In some sense, that change would be one of degree rather than of kind. The Board is already notorious for shifting with the political winds. Members appointed by Democratic presidents almost always side with unions, and members appointed by Republicans almost as often side with management. In fact, according to some studies, partisan balance already matters more than the merits of any given case. A panel of Democratic members is nearly 50% more likely to side with unions than one made up of Republicans. That difference isn’t just statistically significant; it’s almost comical.
But that isn’t to say things couldn’t get worse. As politics in general have grown increasingly partisan, so has labor policy. Federal labor policy almost always breaks along partisan lines. Pro-labor bills typically attract universal Democratic support and near-universal Republican opposition. And for now, the Board is at least ostensibly separated from that kind of raw political calculus. But if presidents can remake the Board every four years—or really, whenever they want to—even that ostensible separation could vanish. Board decisions could devolve into little more than partisan vote counting.

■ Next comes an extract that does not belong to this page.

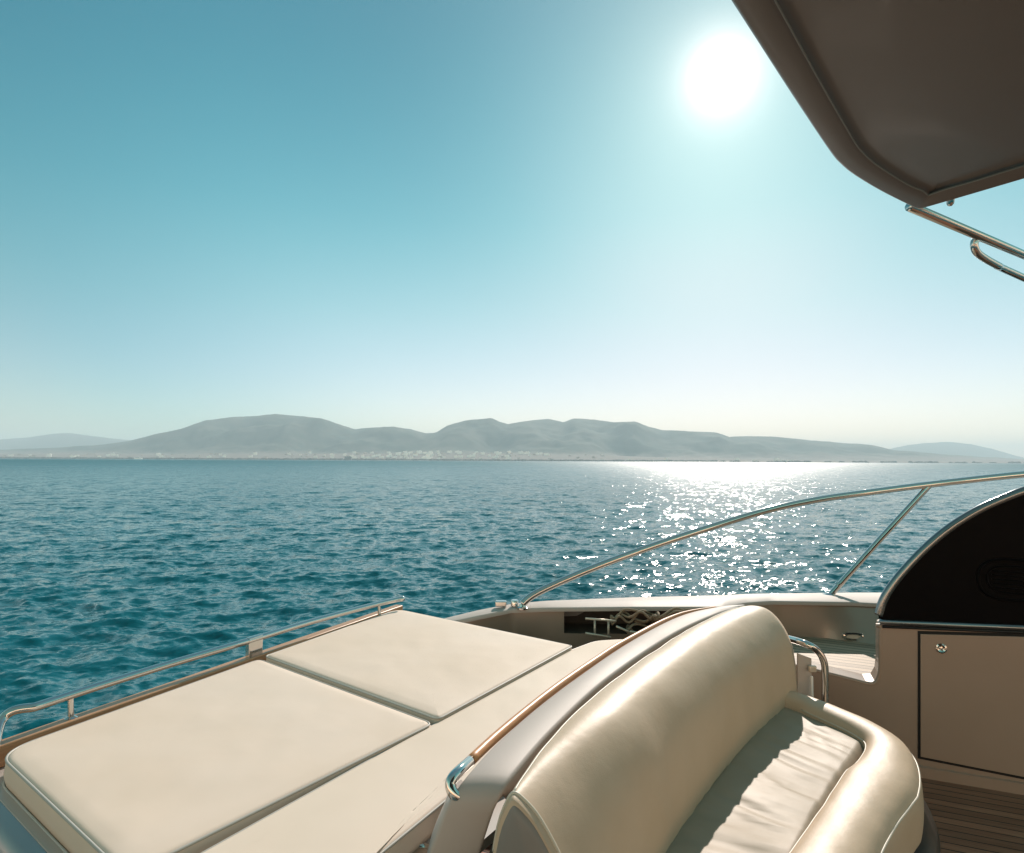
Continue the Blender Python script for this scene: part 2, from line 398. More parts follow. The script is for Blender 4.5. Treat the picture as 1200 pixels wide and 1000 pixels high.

That result would leave us basically where we were under the old National Labor Board. Some Board members would represent labor, some would represent management, and none would be truly independent. The only difference would be that this new partisan Board would wield a lot more power than the old one. It would have all the enforcement authority and none of the neutrality that Congress envisioned.
That’s hardly the kind of design anyone would have chosen in the first instance. But if the current protections go down, the only one with the power to fix it will be Congress. And in our hyper-partisan age, waiting for Congress to agree on anything is too often an exercise in futility. So we may have no choice but to accept the reality: the Board, like too many other federal agencies, will be doing not policy, but politics.